If rising costs are a sign of increasing economic activity, then a lot of European cities are booming. (We’ll have a post on Europe’s little-noticed but surprising economic boom.)

Switzerland’s two financial centers are ranked just behind Singapore and Hong Kong. What’s most telling about the 2017 Economist list is that the United States has only one city on the list, New York. We checked last year’s list, and LA was No. 10. Not this year, pushed off the list by Osaka and Tokyo.

So, apparently Japan is back, hitting on all cylinders.

Here are the Top 10 most expensive cities in the world:

Screen Shot 2017-03-21 at 8.05.49 AM

Making this list really is a mixed macro-economics blessing. It means yes, financial activity is humming along. But it also means cost of living in terms of skyrocketing food, housing and transportation costs could mean global talent looks at other options.

Researchers note that Paris is the only Euro Zone city among the 10 most expensive.
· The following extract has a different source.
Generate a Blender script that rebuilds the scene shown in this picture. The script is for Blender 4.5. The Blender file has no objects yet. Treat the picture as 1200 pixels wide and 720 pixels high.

Copenhagen, which pegs its currency to the euro, makes the Top 10 due to relatively high transport and personal care costs, according to the Economist Intel unit.

Clearly, the UK economy is showing signs of faltering, with Manchester and London dropping dramatically in the rankings.

In fact, the report is not very positive about the UK’s future:

The UK has already seen sharp declines in the relative cost of living owing to the Brexit referendum and related currency weaknesses. In 2017 these are expected to translate into price rises as supply chains become more complicated and import costs rise. These inflationary effects could be compounded if sterling stages a recovery.

What’s most surprising is the crazy prices you have to pay in the world’s most expensive cities for the most ordinary commodities (New York is the Cost of Living benchmark of 100), which is what makes this research fresh every year.

Screen Shot 2017-03-21 at 8.15.18 AM

The citizens of Seoul pay about $15 for a loaf of bread (almost twice the COL basis of $7.95 in New York), up from about $12.50 last year. By comparison, Copenhagen is a bargain at $3.35, less than half the NYC basis price. (Check out Almaty, Kazakhstan, the bargain basement of bread at .90 cents, and where a liter of gas only costs .49 cents.)

You’ll want to be a smoker in Tokyo and Osaka, where a pack of cigarettes is only $4.45, and a drinker in Geneva, where a bottle of table wine is $8.06.

The most stunning illustration of dropping prices is the cost of gas, which has dropped precipitously during the past five years in all of the Top 10 cities, but most dramatically in New York – dropping by 50 percent to .63 cents per liter from $1.12 per liter.

This year’s Economist list seems to indicate the Japanese economy is back, with Tokyo – the most expensive city back in 2012 – and Osaka back in the Top 10.

Here’s a link to more Economist Cost of Living data.

Here’s the Economist Intelligence Unit methodology:

More than 50,000 individual prices are collected in each survey, conducted each March and September and published in June and December. Economist Intelligence Unit researchers survey a range of stores: supermarkets, mid-priced stores and higher-priced speciality outlets. Prices reflect costs for more than 160 items in each city. These are not recommended retail prices or manufacturers’ costs; they are what the paying customer is charged. Prices gathered are then converted into a central currency (US dollars) using the prevailing exchange rate and weighted in order to achieve comparative indices.